The Great Ocean Road region is a gem that rivals the other stunning Australian landscape such Great Barrier Reef and Uluru, and is  much easier to access. Stretching 243 kilometres from Torquay to Warrnambool, the road provides access to breathtaking coastal headlands and untouched national parks and is often regarded as one of the world's greatest drives.

The iconic 12 Apostles, immense limestone stacks that rise from the sea near Port Campbell, offer unrivalled views at sunrise and sunset. Do not miss the once in a life time opportunity to take a helicopter ride over the rock formations to witness a completely different perspective of this wonder of nature.

Surfers must take time to stop in to Australia’s largest Surf Museum ‘SurfWorld’ found in the Torquay, and excellent surf breaks exist in the town and nearby at Jan Juc and Bells Beach.

With its picture postcard scenery Lorne is another must-see on your drive – be sure to relax with a coffee from one of the sidewalk cafés or a heartier meal seafood from one of the local restaurants.

A little further down the coast and you will enter the fishing village of Apollo Bay where you can buy fresh fish from the Co-op on the pier. Apollo Bay is positioned at the southern tip of the ruggedly beautiful Great Otway National Park. This park comprises 13,000 hectares of wilderness including the  historic Cape Otway Light Station and the more contemporary Otway Fly Tree Top Walk.

Next on your Great Ocean Road journey is the Shipwreck Coast where more than 160 wrecks lie – a legacy of the treacherous waters. Be sure to explore the rich maritime history that is recounted in the Flagstaff Hill Maritime Museum at Warrnambool. A thrilling finale to a museum visit is the sound and light show “Shipwrecked” which tells the story of the wreck of the clipper Loch Ard.

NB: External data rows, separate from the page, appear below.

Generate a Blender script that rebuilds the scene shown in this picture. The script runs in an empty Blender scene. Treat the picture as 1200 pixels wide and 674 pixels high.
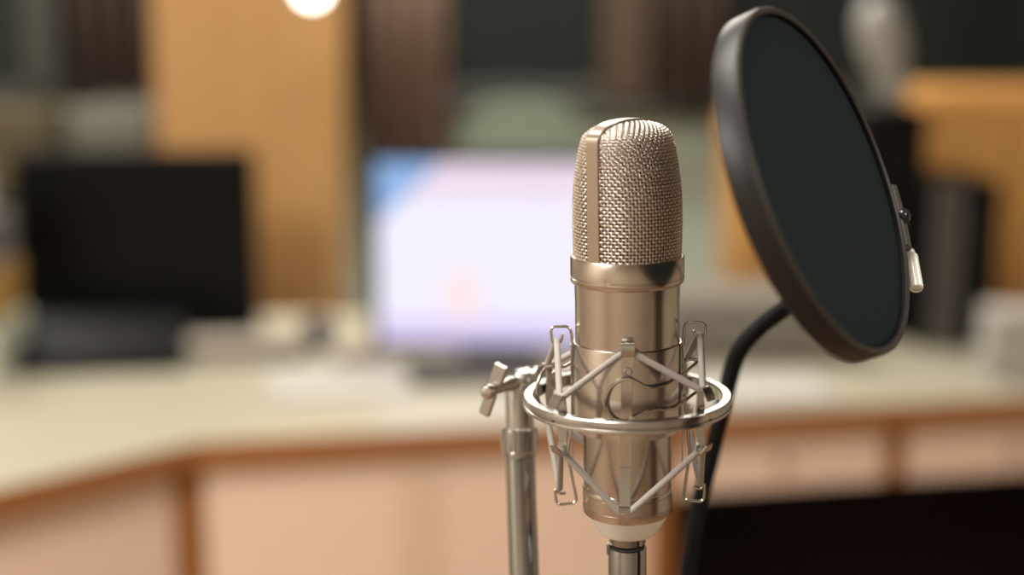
import bpy, math, random
from mathutils import Vector, Matrix, Quaternion
random.seed(7)
R = math.radians
PI = math.pi
scene = bpy.context.scene
COL = scene.collection

# ------------------------------------------------------------------ camera
F = 1200 * 50.0 / 36.0            # focal length in pixels of the 1200 px frame
TH = R(11.2)
CAM = Vector((0, 0, 1.5))
FW = Vector((0, math.cos(TH), -math.sin(TH)))
UP = Vector((0, math.sin(TH), math.cos(TH)))
RT = Vector((1, 0, 0))
cam_data = bpy.data.cameras.new('camera')
cam = bpy.data.objects.new('camera', cam_data)
COL.objects.link(cam)
cam.location = CAM
cam.rotation_euler = (R(90) - TH, 0, 0)
cam_data.sensor_width = 36
cam_data.lens = 50
cam_data.clip_start = 0.02
cam_data.dof.use_dof = True
cam_data.dof.focus_distance = 0.671
cam_data.dof.aperture_fstop = 2.2
scene.camera = cam


def ray(px, py):
    return FW + RT * ((px - 600) / F) - UP * ((py - 337) / F)


def P(px, py, D):                 # a point at depth D along the view axis
    return CAM + ray(px, py) * D


def atY(px, py, Y):               # a point on the vertical plane y = Y
    r = ray(px, py)
    return CAM + r * (Y / r.y)


def atZ(px, py, z):
    r = ray(px, py)
    return CAM + r * ((z - 1.5) / r.z)


def proj(p):
    d = p - CAM
    D = d.dot(FW)
    return 600 + F * d.dot(RT) / D, 337 - F * d.dot(UP) / D


# ------------------------------------------------------------------ node materials
def mat(name, col, rough=0.5, metal=0.0, noise=None, bump=None, spec=0.5, coat=0.0, sheen=0.0, aniso=None):
    m = bpy.data.materials.new(name)
    m.use_nodes = True
    nt = m.node_tree
    b = nt.nodes['Principled BSDF']
    b.inputs['Base Color'].default_value = (*col, 1)
    b.inputs['Roughness'].default_value = rough
    b.inputs['Metallic'].default_value = metal
    b.inputs['Specular IOR Level'].default_value = spec
    b.inputs['Coat Weight'].default_value = coat
    b.inputs['Sheen Weight'].default_value = sheen
    tc = nt.nodes.new('ShaderNodeTexCoord')
    if noise:                     # (scale xyz, colour 2, roughness spread)
        mp = nt.nodes.new('ShaderNodeMapping')
        mp.inputs['Scale'].default_value = noise[0]
        nz = nt.nodes.new('ShaderNodeTexNoise')
        nz.inputs['Scale'].default_value = 1.0
        nz.inputs['Detail'].default_value = 5
        mx = nt.nodes.new('ShaderNodeMix')
        mx.data_type = 'RGBA'
        mx.inputs[6].default_value = (*col, 1)
        mx.inputs[7].default_value = (*noise[1], 1)
        nt.links.new(tc.outputs['Object'], mp.inputs['Vector'])
        nt.links.new(mp.outputs['Vector'], nz.inputs['Vector'])
        nt.links.new(nz.outputs['Fac'], mx.inputs[0])
        nt.links.new(mx.outputs[2], b.inputs['Base Color'])
        if len(noise) > 2:
            mr = nt.nodes.new('ShaderNodeMapRange')
            mr.inputs['To Min'].default_value = max(0.02, rough - noise[2])
            mr.inputs['To Max'].default_value = rough + noise[2]
            nt.links.new(nz.outputs['Fac'], mr.inputs['Value'])
            nt.links.new(mr.outputs['Result'], b.inputs['Roughness'])
    if bump:                      # (scale xyz, strength, distance)
        mp2 = nt.nodes.new('ShaderNodeMapping')
        mp2.inputs['Scale'].default_value = bump[0]
        n2 = nt.nodes.new('ShaderNodeTexNoise')
        n2.inputs['Scale'].default_value = 1.0
        n2.inputs['Detail'].default_value = 3
        bp = nt.nodes.new('ShaderNodeBump')
        bp.inputs['Strength'].default_value = bump[1]
        bp.inputs['Distance'].default_value = bump[2]
        nt.links.new(tc.outputs['Object'], mp2.inputs['Vector'])
        nt.links.new(mp2.outputs['Vector'], n2.inputs['Vector'])
        nt.links.new(n2.outputs['Fac'], bp.inputs['Height'])
        nt.links.new(bp.outputs['Normal'], b.inputs['Normal'])
    return m


def emit(name, col, strength):
    m = bpy.data.materials.new(name)
    m.use_nodes = True
    b = m.node_tree.nodes['Principled BSDF']
    b.inputs['Base Color'].default_value = (0.8, 0.8, 0.8, 1)
    b.inputs['Emission Color'].default_value = (*col, 1)
    b.inputs['Emission Strength'].default_value = strength
    m.cycles.emission_sampling = 'FRONT'
    return m


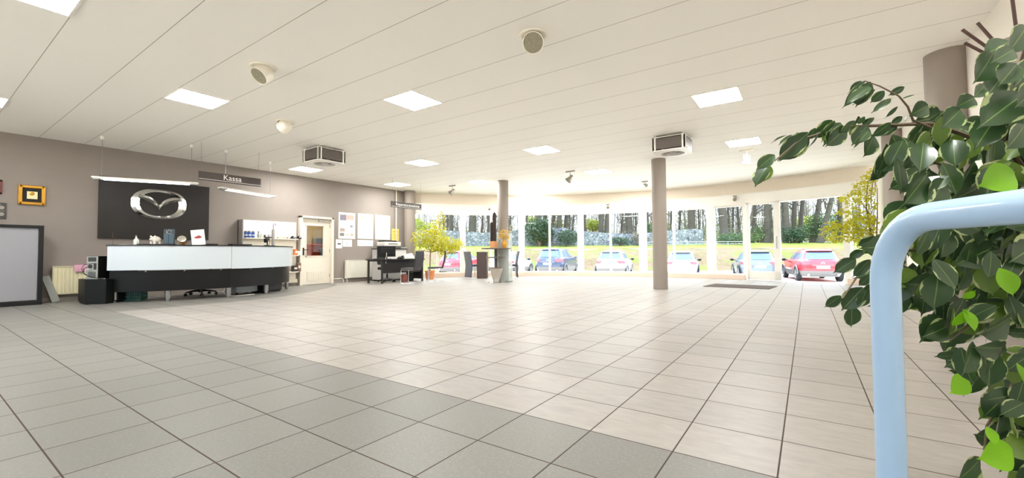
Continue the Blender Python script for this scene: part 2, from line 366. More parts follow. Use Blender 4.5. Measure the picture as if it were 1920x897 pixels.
for i, (a0, a1, mid) in enumerate(bays):
    w = thing('window_%d' % (i+1), '', ''); del w['label']; del w['category']; struct(w)
    f = MB(); arcband(f, a0, a1, .15, .19, CR-.03, CR+.03); arcband(f, a0, a1, HZ-.04, HZ, CR-.03, CR+.03)
    if mid:
        p = circ(a0+(a1-a0)*mid); f.box((p.x, p.y, (HZ+.15)/2), (.06, .085, HZ-.15), rz=a0+(a1-a0)*mid)
    f.build('window_frame', M_frame, w)
    g = MB(); n = 6; g.grid([[circ(a0+(a1-a0)*j/n)+Vector((0, 0, z)) for j in range(n+1)] for z in (.17, HZ-.02)]); g.build('pane', G_clear, w)
w = thing('window_8', '', ''); del w['label']; del w['category']; struct(w)
gp.build('pane', G_clear, w)
# entrance door leaf, white frame with a large pane
dl = thing('door_2', '', ''); del dl['label']; del dl['category']; struct(dl)
pa, pb = circ(th[1403], CR-.12), circ(th[1467], CR-.10); dv = (pb-pa); L = dv.length; dv.normalize(); ang = math.atan2(dv.y, dv.x)
dl.location = pa; dl.rotation_euler = (0, 0, ang)
f = MB()
f.box((.05, 0, 1.235), (.1, .06, 2.43), bevel=.008); f.box((L-.09, 0, 1.235), (.18, .06, 2.43), bevel=.008); f.box((L/2, 0, .15), (L, .06, .26), bevel=.008); f.box((L/2, 0, 2.41), (L, .06, .08), bevel=.008)
f.build('door_frame', M_frame, dl)
MB().box((L/2-.04, 0, 1.32), (L-.27, .008, 2.1)).build('pane', G_clear, dl)
hd = MB().tube([(L-.09, -.03, 1.0), (L-.09, -.075, 1.0), (L-.09, -.075, 1.35), (L-.09, -.03, 1.35)], .011, 8); part(hd.build('handle', W_steel, dl), 'steel pull handle')
# doorway head above the open entrance
dm = MB().box((0, 0, .006), (1.5, 1.1, .012), bevel=.004); dmo = dm.build('floor_mat', pm('mat_pile', '#5b5049', .95, var=.25, scale=90, bump=.5, bscale=300))
dmo.location = (-1.45, 12.45, 0); dmo.rotation_euler = (0, 0, ang+.12)
tag(dmo, 'dark brown entrance mat lying on the floor before the open door', 'mat')
# ------------------------------------------------------------------ door in the grey wall
d1 = thing('door_1', '', ''); del d1['label']; del d1['category']; struct(d1); d1.location = (XL, DY0, 0)
M_door = pm('cream_door', '#e2dac9', .3, var=.03); WD = DY1-DY0
f = MB()
for yy in (.035, WD-.035): f.box((.0, yy, DZ/2), (.26, .07, DZ), bevel=.006)
f.box((0, WD/2, DZ-.03), (.26, WD, .06), bevel=.006); f.build('door_frame', M_door, d1)
pT, pB = onx(573.5, 422.5, XL), onx(606, 480.5, XL); py0, py1, pz0, pz1 = pT.y-DY0, pB.y-DY0, pB.z, pT.z
pz1 = 1.76; pz0 = .84
lf = MB(); x0 = -.02
lf.box((x0, (.07+py0)/2, .985), (.05, py0-.07, 1.95)); lf.box((x0, (py1+WD-.07)/2, .985), (.05, WD-.07-py1, 1.95))
lf.box((x0, (py0+py1)/2, (pz0+.01)/2), (.05, py1-py0, pz0-.01)); lf.box((x0, (py0+py1)/2, (pz1+1.96)/2), (.05, py1-py0, 1.96-pz1))
for a, b in (((py0, pz0), (py1, pz0)), ((py1, pz0), (py1, pz1)), ((py1, pz1), (py0, pz1)), ((py0, pz1), (py0, pz0))):
    lf.box((.012, (a[0]+b[0])/2, (a[1]+b[1])/2), (.022, abs(a[0]-b[0])+.03, abs(a[1]-b[1])+.03))
lf.build('door_leaf', M_door, d1)
MB().box((x0, (py0+py1)/2, (pz0+pz1)/2), (.006, py1-py0, pz1-pz0)).build('pane', G_clear, d1)
hd = MB().box((.012, .16, .98), (.012, .045, .22), bevel=.004).tube([(.02, .16, 1.03), (.06, .16, 1.03), (.065, .2, 1.03), (.065, .29, 1.03)], .011, 8); part(hd.build('door_handle', W_black, d1), 'black lever handle on plate')
dc = MB().box((.035, .72, 1.90), (.05, .22, .05), bevel=.008).tube([(.06, .72, 1.925), (.09, .85, 1.945), (.05, .98, 1.98)], .009, 6); dc.build('door_closer', pm('closer_grey', '#b9b4a8', .4, .6), d1)
vg = MB()
for i in range(9): vg.box((.012, WD/2-.22+.055*i, .25), (.02, .012, .26))
vg.box((.008, WD/2, .25), (.012, .52, .3)); vg.build('vent_grille', M_door, d1)
hg = MB()
for zz in (.25, 1.0, 1.75): hg.tube([(.02, WD-.075, zz-.05), (.02, WD-.075, zz+.05)], .01, 8)
hg.build('hinge', W_steel, d1)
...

Warrnambool is also known as Victoria’s Southern Right Whale nursery and you can witness the whales from a land platform between May and October each year.

Port Fairy, one of Victoria’s busiest fishing ports offers marine adventures, fantastic food, antiques and art. Enjoy a stroll along one of the heritage walks to discover wide streets lined by charming nineteenth century cottages.

Hiking

The Great Ocean Walk, which stretches from Apollo Bay through to Glenample Homestead, is an amazing way to see 104km of remarkable sights – most of which you would miss from your car. This walk has a step on and step off approach making it ideal for anyone whether you are interested in a part day, full day or six day hike. This walk can be enjoyed independently or as part of a guided tour.

History

The road itself was built between 1919 & 1926 by soldiers who had just returned from the First World War, and is considered the world's largest & longest war memorial. A visit here will certainly create plenty of memories for you.

Tours

There are plenty of tour companies offering day tours of the road out of Melbourne. These generally depart at 7.30-8am and return 7-8pm. It's a long day, but if you have limited time it is your best option. You can book these through your hotel or at the Visitor centre at Federation Square.

Another great way to see the Great Ocean Road is to take a trip seated on the back of a Harley Davidson Motorcycle. Yes, its different and no its not anything like you would expect. There are several Harley Ride Operators in Melbourne.

Driving

Self driving down the Great Ocean Road is an option best tackled over at least 2 days. The distance and times needed are always underestimated by visitors. There are also plenty of traffic accidents involving tourists falling asleep at the wheel half way back to Melbourne.